Apple waited to release a “phablet” version of its signature product, they say, because of the potential negative impact on iPad sales.

Could that happen? Sure. But Apple’s pretty wily about stratifying its product lines.

“A larger screen will also allow Apple to cram in a bigger battery, [addressing] another huge complaint about the iPhone 5S.”

Let’s forget the fact that it will have to power a larger screen.

Apple’s former CEO, the late Steve Jobs, wasn’t keen on bigger smartphones.

We know this because we have the ability to peer into people’s souls.

“You can’t get your hand around it,” he said at a 2010 news conference. “No one’s going to buy that.”

Shorter Steve Jobs: “If we don’t make it then it sucks.” Jobs said a lot of things. Some of it was what he believed, some of it was marketing.

A 5.5-inch iPhone, subsidized by wireless phone providers …

“Subsidized.” What a lovely word for “We’re going to milk you for this phone like you’re a mobile Internet-using heifer.”

… would make consumers think twice before purchasing an unsubsidized iPad Mini, says Neil Mawston, analyst at Strategy Analytics.

Well, that’s possible.

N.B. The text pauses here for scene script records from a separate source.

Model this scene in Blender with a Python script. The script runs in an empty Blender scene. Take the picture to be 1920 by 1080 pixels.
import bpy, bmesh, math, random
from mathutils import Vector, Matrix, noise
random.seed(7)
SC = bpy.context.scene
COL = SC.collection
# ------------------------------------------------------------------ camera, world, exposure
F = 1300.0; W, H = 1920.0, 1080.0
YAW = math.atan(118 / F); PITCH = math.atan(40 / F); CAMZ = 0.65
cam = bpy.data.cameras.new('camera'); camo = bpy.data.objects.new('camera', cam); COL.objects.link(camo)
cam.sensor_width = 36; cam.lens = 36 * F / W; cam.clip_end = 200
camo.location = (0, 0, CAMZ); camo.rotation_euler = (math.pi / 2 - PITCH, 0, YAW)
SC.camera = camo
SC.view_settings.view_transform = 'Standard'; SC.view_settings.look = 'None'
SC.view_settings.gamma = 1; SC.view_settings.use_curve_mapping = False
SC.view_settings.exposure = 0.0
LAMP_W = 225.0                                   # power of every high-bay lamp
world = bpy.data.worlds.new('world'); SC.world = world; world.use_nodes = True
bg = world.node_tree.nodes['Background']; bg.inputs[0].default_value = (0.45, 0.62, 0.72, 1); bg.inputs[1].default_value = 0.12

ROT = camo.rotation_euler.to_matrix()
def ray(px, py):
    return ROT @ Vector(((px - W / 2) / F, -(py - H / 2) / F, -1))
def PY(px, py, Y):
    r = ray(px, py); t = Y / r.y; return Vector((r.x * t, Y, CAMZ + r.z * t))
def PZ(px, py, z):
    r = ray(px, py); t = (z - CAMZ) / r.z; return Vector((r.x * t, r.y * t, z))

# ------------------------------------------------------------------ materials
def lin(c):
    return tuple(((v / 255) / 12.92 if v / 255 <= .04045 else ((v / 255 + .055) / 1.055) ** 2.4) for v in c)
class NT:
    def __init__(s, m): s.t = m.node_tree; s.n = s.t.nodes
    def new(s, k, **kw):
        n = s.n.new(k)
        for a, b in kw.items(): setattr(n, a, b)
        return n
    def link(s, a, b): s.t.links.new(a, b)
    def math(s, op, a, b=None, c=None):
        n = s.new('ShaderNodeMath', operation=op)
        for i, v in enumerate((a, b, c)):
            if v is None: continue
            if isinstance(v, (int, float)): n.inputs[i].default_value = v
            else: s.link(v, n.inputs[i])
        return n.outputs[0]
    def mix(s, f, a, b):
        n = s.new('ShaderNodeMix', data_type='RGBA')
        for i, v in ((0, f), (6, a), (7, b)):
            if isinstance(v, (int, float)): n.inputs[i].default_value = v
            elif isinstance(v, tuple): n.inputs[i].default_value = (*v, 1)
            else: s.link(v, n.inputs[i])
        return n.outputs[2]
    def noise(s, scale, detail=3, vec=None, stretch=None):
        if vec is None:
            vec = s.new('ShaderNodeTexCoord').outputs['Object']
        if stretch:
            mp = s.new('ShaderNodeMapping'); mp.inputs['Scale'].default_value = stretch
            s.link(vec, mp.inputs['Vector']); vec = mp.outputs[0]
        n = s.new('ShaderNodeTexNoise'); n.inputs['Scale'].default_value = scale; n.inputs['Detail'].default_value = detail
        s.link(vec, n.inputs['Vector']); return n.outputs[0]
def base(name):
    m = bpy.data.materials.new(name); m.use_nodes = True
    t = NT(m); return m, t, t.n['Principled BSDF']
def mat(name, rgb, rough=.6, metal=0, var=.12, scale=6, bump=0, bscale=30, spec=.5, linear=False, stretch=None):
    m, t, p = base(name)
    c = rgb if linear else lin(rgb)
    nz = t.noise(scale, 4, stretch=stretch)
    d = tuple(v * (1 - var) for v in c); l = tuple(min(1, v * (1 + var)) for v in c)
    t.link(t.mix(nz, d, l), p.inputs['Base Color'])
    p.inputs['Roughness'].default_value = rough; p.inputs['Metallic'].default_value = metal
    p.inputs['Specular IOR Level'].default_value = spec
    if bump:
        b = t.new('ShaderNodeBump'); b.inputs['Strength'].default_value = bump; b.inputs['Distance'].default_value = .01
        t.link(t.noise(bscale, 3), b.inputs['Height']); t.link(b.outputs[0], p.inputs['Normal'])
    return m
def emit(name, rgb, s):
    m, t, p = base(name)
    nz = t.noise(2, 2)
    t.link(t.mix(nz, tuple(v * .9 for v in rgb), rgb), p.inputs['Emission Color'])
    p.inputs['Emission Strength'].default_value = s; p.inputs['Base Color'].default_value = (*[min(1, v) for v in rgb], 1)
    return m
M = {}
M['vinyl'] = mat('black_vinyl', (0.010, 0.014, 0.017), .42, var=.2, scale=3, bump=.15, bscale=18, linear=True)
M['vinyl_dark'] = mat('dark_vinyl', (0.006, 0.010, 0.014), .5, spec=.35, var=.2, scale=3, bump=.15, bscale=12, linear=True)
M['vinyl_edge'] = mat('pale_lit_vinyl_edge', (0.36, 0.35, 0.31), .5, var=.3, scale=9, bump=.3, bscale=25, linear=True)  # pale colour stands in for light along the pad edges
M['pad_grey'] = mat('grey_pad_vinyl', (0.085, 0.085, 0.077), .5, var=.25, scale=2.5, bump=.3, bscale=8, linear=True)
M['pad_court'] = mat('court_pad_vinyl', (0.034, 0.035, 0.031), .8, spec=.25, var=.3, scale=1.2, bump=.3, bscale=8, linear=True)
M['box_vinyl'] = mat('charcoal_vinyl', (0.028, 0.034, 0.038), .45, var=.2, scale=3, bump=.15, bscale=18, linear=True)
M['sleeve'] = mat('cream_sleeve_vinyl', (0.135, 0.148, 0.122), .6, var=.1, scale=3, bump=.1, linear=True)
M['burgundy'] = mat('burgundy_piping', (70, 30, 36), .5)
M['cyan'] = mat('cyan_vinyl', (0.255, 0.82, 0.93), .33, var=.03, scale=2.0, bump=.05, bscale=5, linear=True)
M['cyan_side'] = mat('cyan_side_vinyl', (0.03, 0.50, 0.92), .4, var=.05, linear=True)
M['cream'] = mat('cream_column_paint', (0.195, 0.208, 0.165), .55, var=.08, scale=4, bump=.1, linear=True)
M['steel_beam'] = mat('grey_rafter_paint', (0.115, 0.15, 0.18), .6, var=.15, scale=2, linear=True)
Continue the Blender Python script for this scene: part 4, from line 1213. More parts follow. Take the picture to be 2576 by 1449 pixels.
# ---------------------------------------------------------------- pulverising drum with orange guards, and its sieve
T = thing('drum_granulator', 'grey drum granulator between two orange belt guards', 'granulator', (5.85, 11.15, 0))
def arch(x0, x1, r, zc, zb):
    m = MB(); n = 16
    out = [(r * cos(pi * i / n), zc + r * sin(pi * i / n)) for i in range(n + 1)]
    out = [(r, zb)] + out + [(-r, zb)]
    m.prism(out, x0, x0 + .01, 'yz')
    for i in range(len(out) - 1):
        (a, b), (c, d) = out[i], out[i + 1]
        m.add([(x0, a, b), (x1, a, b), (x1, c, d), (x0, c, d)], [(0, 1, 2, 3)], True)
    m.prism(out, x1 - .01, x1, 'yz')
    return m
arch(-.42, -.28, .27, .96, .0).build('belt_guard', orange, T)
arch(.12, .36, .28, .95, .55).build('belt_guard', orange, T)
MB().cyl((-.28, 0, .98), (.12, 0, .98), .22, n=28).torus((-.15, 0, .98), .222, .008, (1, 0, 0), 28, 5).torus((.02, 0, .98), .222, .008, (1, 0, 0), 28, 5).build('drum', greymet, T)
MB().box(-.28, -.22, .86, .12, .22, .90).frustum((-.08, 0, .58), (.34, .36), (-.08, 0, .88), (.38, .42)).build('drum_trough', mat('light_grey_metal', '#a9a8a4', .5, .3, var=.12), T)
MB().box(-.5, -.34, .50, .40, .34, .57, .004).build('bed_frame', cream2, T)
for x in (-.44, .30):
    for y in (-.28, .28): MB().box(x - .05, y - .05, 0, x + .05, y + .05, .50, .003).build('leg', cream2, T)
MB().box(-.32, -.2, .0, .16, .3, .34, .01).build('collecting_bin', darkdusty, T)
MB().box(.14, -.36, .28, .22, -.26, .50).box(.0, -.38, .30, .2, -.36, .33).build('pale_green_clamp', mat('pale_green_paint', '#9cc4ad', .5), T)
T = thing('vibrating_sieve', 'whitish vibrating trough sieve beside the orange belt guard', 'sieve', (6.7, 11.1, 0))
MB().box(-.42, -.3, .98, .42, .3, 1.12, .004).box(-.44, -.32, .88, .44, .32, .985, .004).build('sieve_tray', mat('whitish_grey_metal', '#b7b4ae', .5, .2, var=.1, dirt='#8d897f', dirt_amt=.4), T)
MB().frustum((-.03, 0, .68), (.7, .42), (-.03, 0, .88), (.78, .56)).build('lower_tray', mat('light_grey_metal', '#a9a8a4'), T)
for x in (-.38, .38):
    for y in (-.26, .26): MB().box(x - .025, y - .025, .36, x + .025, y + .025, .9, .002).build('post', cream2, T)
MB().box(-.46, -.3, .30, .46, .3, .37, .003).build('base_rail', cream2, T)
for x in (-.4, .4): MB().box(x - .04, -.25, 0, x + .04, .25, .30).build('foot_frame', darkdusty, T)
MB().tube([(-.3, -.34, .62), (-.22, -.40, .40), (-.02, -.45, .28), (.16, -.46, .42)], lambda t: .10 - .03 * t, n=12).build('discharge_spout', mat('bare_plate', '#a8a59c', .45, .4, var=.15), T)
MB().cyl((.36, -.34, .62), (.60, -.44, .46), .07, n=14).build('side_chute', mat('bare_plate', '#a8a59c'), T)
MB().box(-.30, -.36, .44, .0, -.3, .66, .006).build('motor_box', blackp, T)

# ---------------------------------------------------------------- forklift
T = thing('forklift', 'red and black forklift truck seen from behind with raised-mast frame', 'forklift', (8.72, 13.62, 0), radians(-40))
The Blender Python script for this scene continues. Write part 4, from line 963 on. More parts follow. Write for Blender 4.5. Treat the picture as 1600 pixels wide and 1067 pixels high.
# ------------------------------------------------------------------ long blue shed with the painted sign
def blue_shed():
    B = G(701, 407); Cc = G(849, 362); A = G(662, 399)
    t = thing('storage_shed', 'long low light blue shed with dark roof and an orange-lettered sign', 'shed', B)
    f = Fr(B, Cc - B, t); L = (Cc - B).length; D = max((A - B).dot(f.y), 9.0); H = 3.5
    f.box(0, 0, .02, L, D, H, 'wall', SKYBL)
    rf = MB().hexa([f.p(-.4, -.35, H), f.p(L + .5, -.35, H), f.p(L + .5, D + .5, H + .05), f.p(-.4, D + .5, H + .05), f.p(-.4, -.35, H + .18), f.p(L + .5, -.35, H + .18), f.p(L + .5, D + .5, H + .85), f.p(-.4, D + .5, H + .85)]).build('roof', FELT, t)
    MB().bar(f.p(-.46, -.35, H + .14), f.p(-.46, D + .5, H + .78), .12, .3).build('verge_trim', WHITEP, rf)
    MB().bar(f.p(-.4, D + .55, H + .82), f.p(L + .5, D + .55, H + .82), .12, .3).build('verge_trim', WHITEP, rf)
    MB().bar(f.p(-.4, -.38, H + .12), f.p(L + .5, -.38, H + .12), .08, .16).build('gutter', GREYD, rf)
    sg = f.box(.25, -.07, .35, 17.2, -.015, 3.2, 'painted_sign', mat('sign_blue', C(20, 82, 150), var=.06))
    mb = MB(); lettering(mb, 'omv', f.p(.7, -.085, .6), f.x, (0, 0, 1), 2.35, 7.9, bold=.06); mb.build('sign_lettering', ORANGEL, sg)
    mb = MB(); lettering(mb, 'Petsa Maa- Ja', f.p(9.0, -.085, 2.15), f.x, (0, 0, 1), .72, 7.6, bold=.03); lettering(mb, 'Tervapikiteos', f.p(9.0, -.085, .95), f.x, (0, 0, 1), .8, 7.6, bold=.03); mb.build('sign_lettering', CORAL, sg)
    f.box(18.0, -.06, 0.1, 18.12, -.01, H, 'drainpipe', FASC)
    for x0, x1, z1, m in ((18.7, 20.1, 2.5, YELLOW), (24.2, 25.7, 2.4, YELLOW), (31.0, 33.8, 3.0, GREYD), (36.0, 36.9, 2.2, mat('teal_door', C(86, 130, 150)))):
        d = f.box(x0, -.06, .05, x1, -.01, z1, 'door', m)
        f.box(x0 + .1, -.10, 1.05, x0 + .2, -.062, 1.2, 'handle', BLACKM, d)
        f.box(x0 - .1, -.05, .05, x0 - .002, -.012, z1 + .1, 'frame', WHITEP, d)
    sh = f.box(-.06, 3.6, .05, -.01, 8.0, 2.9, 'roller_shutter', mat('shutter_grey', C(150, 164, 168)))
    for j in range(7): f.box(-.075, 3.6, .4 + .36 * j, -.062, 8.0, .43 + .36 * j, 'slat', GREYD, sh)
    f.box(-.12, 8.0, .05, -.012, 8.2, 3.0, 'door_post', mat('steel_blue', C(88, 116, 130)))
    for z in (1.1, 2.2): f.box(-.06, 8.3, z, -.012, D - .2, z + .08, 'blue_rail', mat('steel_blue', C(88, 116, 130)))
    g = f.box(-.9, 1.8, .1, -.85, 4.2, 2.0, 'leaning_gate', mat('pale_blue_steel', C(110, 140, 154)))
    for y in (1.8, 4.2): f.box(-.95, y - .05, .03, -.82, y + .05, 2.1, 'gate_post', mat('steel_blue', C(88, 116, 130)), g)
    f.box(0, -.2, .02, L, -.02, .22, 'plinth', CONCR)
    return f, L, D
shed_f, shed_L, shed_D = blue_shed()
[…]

It’s also possible the company just couldn’t make a device it was happy with.

“Apple focused on building a phone at 4 inches that could be controlled with one hand, but simply misgauged demand for even larger screen devices built by Samsung and others,” Colello adds.

iPhone sales were up 17 percent last quarter. What exactly did they misgauge?

“I find it incredibly ironic that for years we worked hard to build smaller, lighter devices that fit easy into a pocket, and now we are seeing the reverse of all of that effort,” says Andrew Seybold, an independent consultant in wireless technology in Santa Barbara, Calif.

Point of fact: The Macalope distinctly remembers people guffawing when the iPhone was first announced because Apple surely must have used a hand model with hands the size of oven mitts in order to make the device look smaller. LOL. (That was back when people still wrote “LOL” without sarcasm.)

So, here we are, possibly staring down the barrel of a larger iPhone, and what’s the narrative naturally going to shift to? How a larger iPhone will hurt Apple. Well, that just makes sense.